Por exemplo, Marcelo abordou os investimentos estrangeiros da empreiteira e disse que as relações do governo brasileiro com os países onde trabalharam ajudava, mas, em geral, a iniciativa partia da empresa. Segundo ele, ao longo dos 20 anos de expansão da Odebrecht, apenas um caso teve o pontapé inicial no governo por "motivação ideológica e geopolítica".
"Em todos os países, nós íamos por iniciativa própria, conquistávamos o projeto e buscávamos uma exportação de bens e serviços.
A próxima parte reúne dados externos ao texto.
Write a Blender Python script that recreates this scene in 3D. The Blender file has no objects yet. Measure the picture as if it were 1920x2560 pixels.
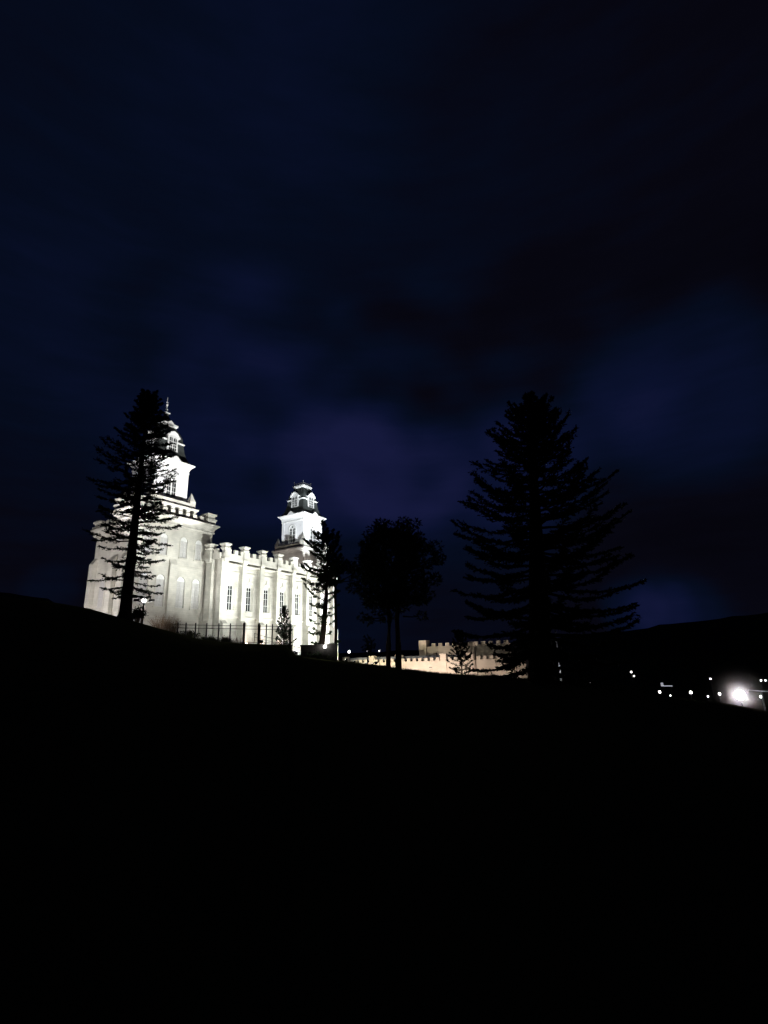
import bpy, bmesh, math, random
from mathutils import Vector, Matrix
R = math.radians
sc = bpy.context.scene
COL = sc.collection

# ------------------------------------------------------------------ camera
F = Vector((0.0, 0.96240115, 0.27163214))
RT = Vector((0.99955986, 0.00805831, -0.02855083))
UP = Vector((0.02966624, -0.27151258, 0.96197756))
cd = bpy.data.cameras.new('camera')
cam = bpy.data.objects.new('camera', cd); COL.objects.link(cam)
cd.sensor_fit = 'VERTICAL'; cd.sensor_height = 36.0; cd.lens = 1300 / 2560 * 36
cd.clip_start = 0.1; cd.clip_end = 9000
cam.matrix_world = Matrix(((RT.x, UP.x, -F.x, 0), (RT.y, UP.y, -F.y, 0), (RT.z, UP.z, -F.z, 1.6), (0, 0, 0, 1)))
sc.camera = cam
sc.view_settings.view_transform = 'Standard'; sc.view_settings.look = 'None'
sc.view_settings.exposure = 0; sc.view_settings.gamma = 1
try:
    sc.cycles.use_denoising = True
    sc.cycles.max_bounces = 6; sc.cycles.transparent_max_bounces = 8
    sc.cycles.sample_clamp_indirect = 4
except Exception: pass

# ------------------------------------------------------------------ night sky
world = bpy.data.worlds.new('World'); sc.world = world; world.use_nodes = True
nt = world.node_tree; N = nt.nodes; LK = nt.links
bg = N['Background']; bg.inputs[1].default_value = 1.0
tc = N.new('ShaderNodeTexCoord')
def vmath(op, a, b=None, val=None):
    n = N.new('ShaderNodeVectorMath'); n.operation = op; LK.new(a, n.inputs[0])
    if b is not None: LK.new(b, n.inputs[1])
    if val is not None: n.inputs[1].default_value = val
    return n
def fmath(op, a, b):
    n = N.new('ShaderNodeMath'); n.operation = op
    for i, x in enumerate((a, b)):
        if hasattr(x, 'is_output') or hasattr(x, 'links'): LK.new(x, n.inputs[i])
        else: n.inputs[i].default_value = x
    return n.outputs[0]
nz = N.new('ShaderNodeTexNoise'); nz.inputs['Scale'].default_value = 3.2; nz.inputs['Detail'].default_value = 5
LK.new(tc.outputs['Generated'], nz.inputs['Vector'])
off = vmath('SUBTRACT', nz.outputs['Color'], val=(0.5, 0.5, 0.5))
sc_ = N.new('ShaderNodeVectorMath'); sc_.operation = 'SCALE'; LK.new(off.outputs[0], sc_.inputs[0]); sc_.inputs['Scale'].default_value = 0.05
dirv = vmath('ADD', tc.outputs['Generated'], sc_.outputs[0])
dirn = vmath('NORMALIZE', dirv.outputs[0])
# openings and thick patches in the night cloud deck: direction, angular radius (deg), weight
LOBES = [((0.4218, 0.9045, 0.0628), 2.6, .24), ((0.4608, 0.8852, 0.0628), 2.6, .26), ((0.499, 0.8643, 0.0628), 2.4, .14), ((-0.5397, 0.8331, 0.1216), 2.2, .14),
         ((-0.447, 0.435, 0.782), 24, 0.150),
         ((-0.234, 0.477, 0.847), 24, -0.049),
         ((0.021, 0.495, 0.868), 24, 0.221),
         ((0.274, 0.481, 0.833), 24, 0.219),
         ((0.484, 0.442, 0.755), 24, 0.014),
         ((-0.519, 0.569, 0.638), 24, -0.058),
         ((-0.285, 0.644, 0.710), 24, 0.007),
         ((0.016, 0.677, 0.736), 24, -0.154),
         ((0.315, 0.649, 0.693), 24, -0.174),
         ((0.545, 0.578, 0.607), 24, -0.231),
         ((-0.502, 0.670, 0.547), 17, 0.033),
         ((-0.237, 0.758, 0.608), 17, 0.096),
         ((0.096, 0.782, 0.615), 17, 0.030),
         ((0.402, 0.725, 0.559), 17, 0.142),
         ((-0.346, 0.772, 0.534), 6.5, -0.102),
         ((-0.258, 0.796, 0.547), 6.5, 0.198),
         ((-0.163, 0.815, 0.557), 6.5, 0.195),
         ((-0.064, 0.826, 0.561), 6.5, -0.048),
         ((0.038, 0.828, 0.559), 6.5, 0.060),
         ((0.140, 0.822, 0.551), 6.5, 0.094),
         ((0.250, 0.806, 0.537), 6.5, -0.058),
         ((-0.353, 0.798, 0.488), 6.5, 0.094),
         ((-0.264, 0.824, 0.501), 6.5, -0.046),
         ((-0.168, 0.844, 0.509), 6.5, -0.276),
         ((-0.066, 0.856, 0.513), 6.5, 0.131),
         ((0.037, 0.859, 0.511), 6.5, -0.208),
         ((0.140, 0.852, 0.504), 6.5, -0.034),
         ((0.252, 0.835, 0.490), 6.5, -0.041),
         ((-0.359, 0.823, 0.440), 6.5, -0.074),
         ((-0.269, 0.851, 0.452), 6.5, 0.250),
         ((-0.172, 0.871, 0.459), 6.5, 0.252),
         ((-0.069, 0.884, 0.462), 6.5, 0.164),
         ((0.036, 0.887, 0.461), 6.5, 0.325),
         ((0.140, 0.880, 0.454), 6.5, 0.143),
         ((0.254, 0.861, 0.440), 6.5, 0.145),
         ((-0.364, 0.846, 0.390), 6.5, 0.053),
         ((-0.274, 0.875, 0.400), 6.5, -0.212),
         ((-0.175, 0.897, 0.406), 6.5, -0.192),
         ((-0.072, 0.910, 0.409), 6.5, -0.069),
         ((0.035, 0.913, 0.407), 6.5, -0.315),
         ((0.140, 0.906, 0.400), 6.5, -0.039),
         ((0.255, 0.886, 0.388), 6.5, -0.190),
         ((-0.368, 0.867, 0.337), 6.5, 0.043),
         ((-0.277, 0.896, 0.346), 6.5, 0.135),
         ((-0.178, 0.919, 0.351), 6.5, 0.219),
         ((-0.074, 0.933, 0.353), 6.5, 0.355),
         ((0.033, 0.936, 0.351), 6.5, 0.481),
         ((0.139, 0.928, 0.345), 6.5, 0.084),
         ((0.254, 0.908, 0.333), 6.5, 0.318),
         ((0.339, 0.784, 0.519), 9, -0.060),
         ((0.344, 0.821, 0.455), 8, 0.209),
         ((0.410, 0.762, 0.501), 9, 0.065),
         ((0.415, 0.797, 0.439), 8, -0.114),
         ((0.483, 0.733, 0.479), 9, 0.046),
         ((0.490, 0.765, 0.418), 8, 0.296),
         ((0.548, 0.701, 0.456), 9, -0.121),
         ((0.555, 0.731, 0.397), 8, 0.187),
         ((-0.576, 0.700, 0.423), 14, 0.026),
         ((-0.466, 0.759, 0.454), 14, 0.082),
         ((0.347, 0.858, 0.380), 8, 0.114),
         ((0.463, 0.812, 0.355), 8, 0.126),
         ((0.551, 0.766, 0.332), 8, 0.107),
         ((-0.483, 0.828, 0.284), 11, 0.055),
         ((-0.265, 0.915, 0.305), 11, 0.076),
         ((-0.091, 0.946, 0.310), 11, 0.033),
         ((0.093, 0.948, 0.304), 11, 0.012),
         ((0.268, 0.919, 0.290), 11, 0.123),
         ((0.420, 0.867, 0.268), 11, -0.030),
         ((0.543, 0.804, 0.244), 11, -0.062),
         ((-0.594, 0.787, 0.164), 12, -0.081),
         ((-0.183, 0.966, 0.184), 12, 0.019),
         ((-0.003, 0.983, 0.182), 12, 0.017),
         ((0.178, 0.969, 0.174), 12, 0.131),
         ((0.342, 0.926, 0.161), 12, -0.028),
         ((0.510, 0.848, 0.142), 12, -0.185),
         ((0.590, 0.797, 0.130), 12, 0.163),
         ((-0.450, 0.890, 0.069), 8, -0.042),
         ((-0.184, 0.981, 0.067), 8, 0.057),
         ((0.171, 0.984, 0.057), 8, -0.130),
         ((0.470, 0.881, 0.042), 5, 0.181)]
acc = None
for d, rad, wt in LOBES:
    dt = vmath('DOT_PRODUCT', dirn.outputs[0], val=Vector(d).normalized())
    mr = N.new('ShaderNodeMapRange'); mr.interpolation_type = 'SMOOTHERSTEP'
    LK.new(dt.outputs['Value'], mr.inputs['Value'])
    mr.inputs['From Min'].default_value = math.cos(R(rad * 1.5)); mr.inputs['From Max'].default_value = math.cos(R(rad * .05))
    mr.inputs['To Min'].default_value = 0; mr.inputs['To Max'].default_value = wt
    acc = mr.outputs[0] if acc is None else fmath('ADD', acc, mr.outputs[0])
nz2 = N.new('ShaderNodeTexNoise'); nz2.inputs['Scale'].default_value = 7.0; nz2.inputs['Detail'].default_value = 6; nz2.inputs['Roughness'].default_value = .55
mp = N.new('ShaderNodeMapping'); mp.inputs['Scale'].default_value = (1, 1, 5.5)
LK.new(dirn.outputs[0], mp.inputs['Vector']); LK.new(mp.outputs[0], nz2.inputs['Vector'])
n2 = fmath('MULTIPLY', fmath('SUBTRACT', nz2.outputs['Fac'], 0.5), 0.24)
tot = fmath('ADD', fmath('ADD', acc, n2), 0.255)
cr = N.new('ShaderNodeValToRGB'); LK.new(tot, cr.inputs['Fac'])
els = cr.color_ramp.elements
els[0].position = 0.0; els[0].color = (0.0014, 0.0012, 0.0030, 1)
els[1].position = 1.0; els[1].color = (0.0078, 0.0098, 0.0440, 1)
for p_, c_ in ((0.20, (0.0020, 0.0020, 0.0052, 1)), (0.42, (0.0017, 0.0036, 0.0118, 1)), (0.70, (0.0033, 0.0057, 0.0250, 1))):
    e = els.new(p_); e.color = c_
LK.new(cr.outputs[0], bg.inputs[0])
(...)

Em Cuba, houve um interesse do Brasil de ajudar a desenvolver alguns projetos. E aí Lula pediu para que a Odebrecht fizesse um projeto em Cuba", relatou o empresário à Folha de S. Paulo.
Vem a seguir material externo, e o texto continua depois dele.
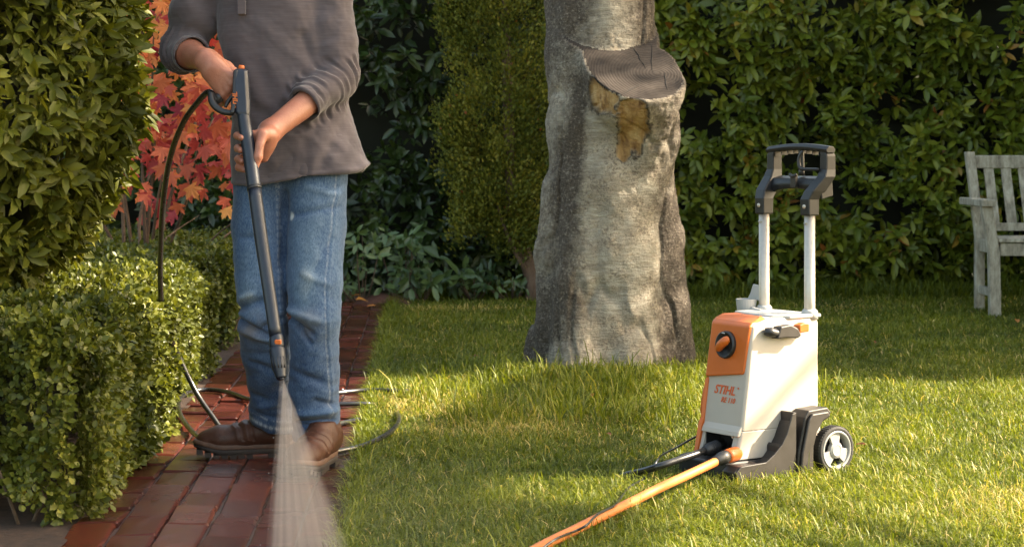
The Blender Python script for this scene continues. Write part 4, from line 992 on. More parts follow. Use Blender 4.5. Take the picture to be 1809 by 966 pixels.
for i in range(5):
    a_ = -PI/2 + (i-2)*.42; mb = MB(); mb.tube([LP(491.5, 628)+Vector((.0205*math.cos(a_), .0205*math.sin(a_), 0)), LP(494, 648)+Vector((.0195*math.cos(a_), .0195*math.sin(a_), 0))], .0018, 6, 1); mb.obj('grip_rib', M_black, nz, True)
def text_mesh(s_, size, shear=0.0, offset=0.0, ext=.0004):
    c_ = bpy.data.curves.new('lettering', 'FONT'); c_.body = s_; c_.size = size; c_.shear = shear; c_.offset = offset; c_.extrude = ext; c_.align_x = 'CENTER'; c_.align_y = 'CENTER'; c_.resolution_u = 3
    o_ = bpy.data.objects.new('lettering', c_); COL.objects.link(o_); me = bpy.data.meshes.new_from_object(o_.evaluated_get(bpy.context.evaluated_depsgraph_get())); bpy.data.objects.remove(o_); me.materials.clear(); return me
me = text_mesh('STIHL', .018, .2, .0006); o = link('lettering', me, M_orange, ln, False)
c_ = LP(416, 178, -.0225); o.matrix_local = Matrix.Translation(c_) @ Matrix(((0, 0, 1, 0), (0, 0, 0, 0), (0, 0, 0, 0), (0, 0, 0, 1))).to_4x4() if False else Matrix.Translation(c_) @ Matrix.Rotation(R(83), 4, 'Y') @ Matrix.Rotation(R(90), 4, 'X')
o.matrix_local = Matrix.Translation(c_) @ Matrix.Rotation(R(-94), 4, 'Y') @ Matrix.Rotation(R(90), 4, 'X')

# high-pressure hose from the gun down to the ground and its loops
def hose(name, label, pts, r, mt, n=12, sub=10):
    o_ = pts[-1].copy(); mb = MB(); mb.tube([p-o_ for p in pts], r, n, sub); e = mb.obj(name, mt, None, True); e.location = o_; return tag(e, label, 'hose')
pts = [P(378, 170, 5.46), P(368, 163, 5.47), P(352, 178, 5.52), P(325, 215, 5.62), P(303, 270, 5.74), P(290, 340, 5.85), P(284, 430, 5.98), P(284, 520, 6.12), P(293, 575, 6.25), P(315, 628, 6.36), P(345, 690, 6.36), P(375, 735, 6.33), P(400, 764, 6.30)]
pts += [Vector((-.84, 6.24, .028)), Vector((-.74, 6.21, .026)), Vector((-.62, 6.3, .026)), Vector((-.50, 6.5, .026))]
hose('pressure_hose', 'black hose arching from the spray gun down behind the brown boot', pts, .0085, M_hose)
def gp(px, py, z=.027): return G(px, py, z)
pts = [gp(378, 781), gp(350, 771), gp(328, 748), gp(316, 724), gp(318, 703), gp(338, 691), gp(370, 688), gp(405, 693), gp(440, 705), gp(480, 712), gp(530, 706), gp(575, 697), gp(610, 692), gp(650, 689), gp(690, 689.5, .03), gp(740, 691, .02), gp(780, 692, -.01)]
hose('coiled_hose', 'shiny dark hose looping over the wet bricks behind the boots', pts, .0082, M_hose)
pts = [gp(560, 800, .03), gp(595, 797), gp(640, 787, .03), gp(680, 769, .035), gp(700, 752, .035), gp(705, 738, .03), gp(700, 726, .01), gp(690, 718, -.02)]
hose('hose_loop', 'shiny hose loop crossing from the bricks into the lit grass', pts, .0078, M_hose)
pts = [gp(540, 716, .027), gp(590, 714, .027), gp(630, 713, .027), gp(662, 713.5, .02), gp(690, 716, -.01)]
hose('hose_strand', 'short straight strand of dark hose across the bricks beneath the upper loop', pts, .0078, M_hose)

# ------------------------------------------------------------------ pressure washer
wash = empty('pressure_washer', (.612, 5.42, 0), R(-55), label='white and orange pressure washer on wheels with its handle pulled up, on the lawn', cat='pressure washer')
zl = [.058, .135, .272, .300, .418]; yf = [0.0, .022, .042, .045, .060]
def fy(z): return float(np.interp(z, zl, yf))
def body_ring(z, yback=.318, ins=0.0, x0=-.192, x1=0.0, yfr=None):
    y = fy(z) if yfr is None else yfr
    return [(x1-.006-ins, y, z), (x0+.030+ins, y, z), (x0+ins, y+.034, z), (x0-.040+ins, yback-.05, z), (x0-.032+ins, yback, z), (x1-.012-ins, yback, z), (x1-ins, yback-.012, z), (x1-ins, y+.007, z)]
mb = MB()
mb.rings([body_ring(z) for z in (.135, .272, .300, .418)] + [[(x_, max(y_, .066), .426 if y_ < .1 else .434) for x_, y_, z_ in body_ring(.418, .316, .003)], [(x_*.99-.001, max(y_, .135) if y_ < .1 else y_-.006, .441) for x_, y_, z_ in body_ring(.418, .313, .008)]])
# legs of the shell beside the connection bay
def shell_leg(x0, x1, yb): 
    rr_ = []
    for z in (.058, .1, .1352): y = fy(z); rr_.append([(x1, y+.006, z), (x1-.005, y, z), (x0, y, z), (x0, yb, z), (x1, yb, z)])
    mb.rings(rr_)
shell_leg(-.030, 0.0, .318)
mb.prism([(-.030, .135), (-.052, .135), (-.030, .112)], fy(.1)+.001, .06, 'y')
rr_ = []
for z in (.058, .1, .1352): y = fy(z); rr_.append([(-.148, y, z), (-.162, y, z), (-.192, y+.034, z), (-.192, .282, z), (-.148, .282, z)])
mb.rings(rr_)
# chamfered lip above the bay
lip = [(fy(.135)-.012, .121), (fy(.15)-.010, .134), (fy(.15)+.002, .152), (fy(.15)+.02, .152), (fy(.13)+.02, .121)]
mb.prism(lip, -.158, -.004, 'x')
shell = mb.obj('shell', M_cream, wash, bevel=.004, seg=3)
mb = MB(); mb.box((-.150, .075, .050), (-.028, .27, .14)); mb.box((-.147, .020, .050), (-.1465, .08, .13)); mb.obj('connection_bay', M_black, wash, bevel=.002)
# orange hood
mb = MB()
def hood_ring(z, yfr, yb, x1): return [(x1, yfr, z), (-.164, yfr, z), (-.1975, yfr+.036, z), (-.1975, yb, z), (x1, yb, z)]
mb.rings([[(-.016, .038, .290), (-.164, .032, .272), (-.1975, .068, .272), (-.1975, .12, .272), (-.016, .12, .290)],
          [(-.012, .040, .300), (-.164, .034, .284), (-.1975, .070, .284), (-.1975, .12, .284), (-.012, .12, .300)],
          [(-.004, .053, .421), (-.160, .053, .424), (-.1955, .085, .424), (-.1955, .14, .424), (-.004, .14, .421)],
          [(-.008, .066, .431), (-.158, .066, .434), (-.190, .092, .434), (-.190, .14, .436), (-.008, .13, .434)],
          [(-.030, .115, .4445), (-.155, .095, .4445), (-.182, .110, .4445), (-.182, .165, .4445), (-.036, .125, .4448)]])
hood = mb.obj('hood', M_orange, wash, bevel=.004, seg=3)
mb = MB()
def strip(z, yfr, dx=0): return [(-.158, yfr+.002, z), (-.166+dx, yfr-.004, z), (-.2005+dx, yfr+.034, z), (-.2005, yfr+.10, z), (-.158, yfr+.10, z)]
mb.rings([strip(.058, -.004), strip(.060, -.006), strip(.145, .012), strip(.158, .020), strip(.262, .036), strip(.2715, .044)]); st_ = mb.obj('side_strip', M_orange, wash, bevel=.003)
mb = MB(); mb.tube([(-.183, .042, .165), (-.182, .036, .175), (-.181, .046, .232), (-.180, .054, .245)], [.004, .0065, .0065, .004], 10, 3); mb.obj('strip_rib', M_orange, st_, True)
# knob
kd = Vector((0, -1, .08)).normalized(); kc = Vector((-.090, .0455, .366))
Mk = axis_matrix(kc, kd)
mb = MB(); mb.lathe([(0, .004), (.030, .004), (.033, .010), (.037, .010), (.0385, .004), (.0385, -.01)], Mk, 40); mb.obj('dial_ring', M_black, wash, True)
mb = MB(); Mk2 = Mk @ Matrix.Rotation(R(0), 4, 'Z')
ax = Vector((.80, 0, .62)).normalized(); 
mb.tube([kc+kd*.012-ax*.020, kc+kd*.016-ax*.017, kc+kd*.020, kc+kd*.016+ax*.020, kc+kd*.010+ax*.025], [.008, .0115, .0125, .0125, .009], 12, 3); kn_ = mb.obj('dial_knob', M_orange, wash, True)
mb = MB(); mb.tube([kc+kd*.012+Vector((-.005, 0, .032)), kc+kd*.012+Vector((.005, 0, .032))], .002, 6, 1); mb.obj('dial_mark', M_greypl, kn_)
# lettering on the sloping front
def on_front(x, z, me, dy=.0012, name='lettering'):
    slope = math.atan2(fy(.27)-fy(.15), .12); o_ = link(name, me, M_print, shell, False)
    o_.matrix_local = Matrix.Translation((x, fy(z)-dy, z)) @ Matrix.Rotation(R(90)-slope, 4, 'X'); return o_
on_front(-.088, .240, text_mesh('STIHL', .034, .28, .0007))
on_front(-.070, .214, text_mesh('RE 110', .020, .28, .0004))
on_front(-.032, .250, text_mesh('®', .008, 0, 0))
# top deck, tube sockets, tubes
mb = MB(); mb.rings([[(x_, y_, z_) for x_, y_ in ((-.215, .185), (-.232, .318), (.0, .321), (.002, .20), (-.03, .16), (-.10, .16))] for z_ in (.436, .446)]); mb.obj('top_deck', M_greypl, wash, bevel=.003)
tubes = []
for x_, n_ in ((-.021, 1), (-.211, 0)):
    c_ = Vector((x_, .296, 0))
    mb = MB(); mb.tube([c_+Vector((0, 0, .43)), c_+Vector((0, 0, .452)), c_+Vector((0, 0, .458))], [.024, .023, .018], 20, 1); mb.obj('tube_socket', M_greypl, wash, True)
    mb = MB(); mb.tube([c_+Vector((0, 0, .20)), c_+Vector((0, 0, .74))], .0155, 28, 1); tb = mb.obj('handle_tube', M_alu, wash, True)
    for p_ in tb.data.polygons: p_.use_smooth = len(p_.vertices) == 4
    mb = MB(); mb.tube([c_+Vector((-.006, -.0145, .700)), c_+Vector((.006, -.0145, .703))], .0035, 8, 1); mb.obj('catch_notch', M_greypl, tb, True)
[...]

Questionado sobre como ocorreu o pedido, ele lembrou que o ex-presidente da República Luiz Inácio Lula da Silva (PT) havia visitado Cuba, quando passou por uma estrada deteriorada e disse ao governo que poderia ajudar. O desejo dele era que a empreiteira baiana fizesse uma estrada voltada à exportação de serviços do Brasil, como forma de gerar emprego, renda e arrecadação, mas também ajudar Cuba a desenvolver o projeto.
No entanto, diante da destruição causada por um tufão, o governo cubano preferia a construção de casas.
Já a Odebrecht avaliou que o melhor para o Brasil era a construção de um porto. "A obra de um porto tem muito mais conteúdo que demanda exportação a partir do Brasil. Para fazer uma estrada ou uma casa, em geral, é mais difícil fazer exportação. No caso de um porto, tem estrutura metálica, maquinário, produtos com conteúdo nacional para exportar do Brasil. O porto também seria um gerador de divisas internacionais, o que ajudaria a pagar o financiamento. Vimos o porto como um local que ajudaria a economia de Cuba. E a nossa expectativa, que infelizmente acabou não se confirmando, até pelo esgarçamento da relação com o Brasil, era que mais empresas brasileiras poderiam se beneficiar do porto em si. Mas infelizmente essa parte ficou pelo caminho", comentou.
Marcelo reforça que, nesse único caso, o governo brasileiro se empenhou para garantir a aprovação do crédito do BNDES, mesmo que a empresa não apostasse tanto no projeto no início. Segundo ele, os clientes da Flórida, que na época abrigava sua maior operação americana, apresentaram uma grande reação. "A gente tentou, inclusive, sair fora no início, mas era complicado. Como a gente ia usar o argumento de que uma empresa brasileira não pode atender a geopolítica brasileira porque atua nos Estados Unidos? De fato, Cuba não foi uma opção fácil para a gente, mas acabamos indo", afirma, acrescentando que não considera um erro ter atendido o interesse do presidente nessa causa.
De acordo com Marcelo, a empresa enfrentava um "dilema" com as viagens do petista porque, se por um lado, a impressão era a de que ele "vendia bem o Brasil" e, com isso, ajudava a "reforçar os links" da Odebrecht com os países parceiros, por outro, ele não vendia apenas ela, levando a competição brasileira para um campo onde a empreiteira baiana costumava atuar sozinha.
Ao longo da entrevista, Marcelo falou ainda sobre a suposta "caixa-preta do BNDES", um dos temas mais pautados pelo atual presidente Jair Bolsonaro (sem partido). Para o empresário baiano, em relação a Odebrecht, essa caixa preta não existe.
"O pessoal diz que o BNDES praticou políticas, principalmente de juros baixos e condições favoráveis de financiamento, que eram incompatíveis com o mercado. Questionam o jatinho e constroem a história de uma maneira espetaculosa. É como se fosse assim: ‘Jatinho é de rico, e o BNDES está dando o financiamento a 5% só’. Mas o foco do governo foi dar financiamento para produção que gerava renda e trabalho para o Brasil. De fato, as condições gerais do BNDES, tanto de juros, quanto de prazo, são muito melhores. Em relação ao mercado brasileiro, são distorcidas. Mas eram extremamente compatíveis com o que se praticava no resto do mundo", defende.
Em prisão domiciliar desde dezembro de 2017, Marcelo diz que não tem saudade da rotina na Odebrecht por falta de tempo. Agora que progrediu para o semiaberto, o empresário divide sua rotina em reuniões com advogados e atenção aos processos em que está envolvido e à família.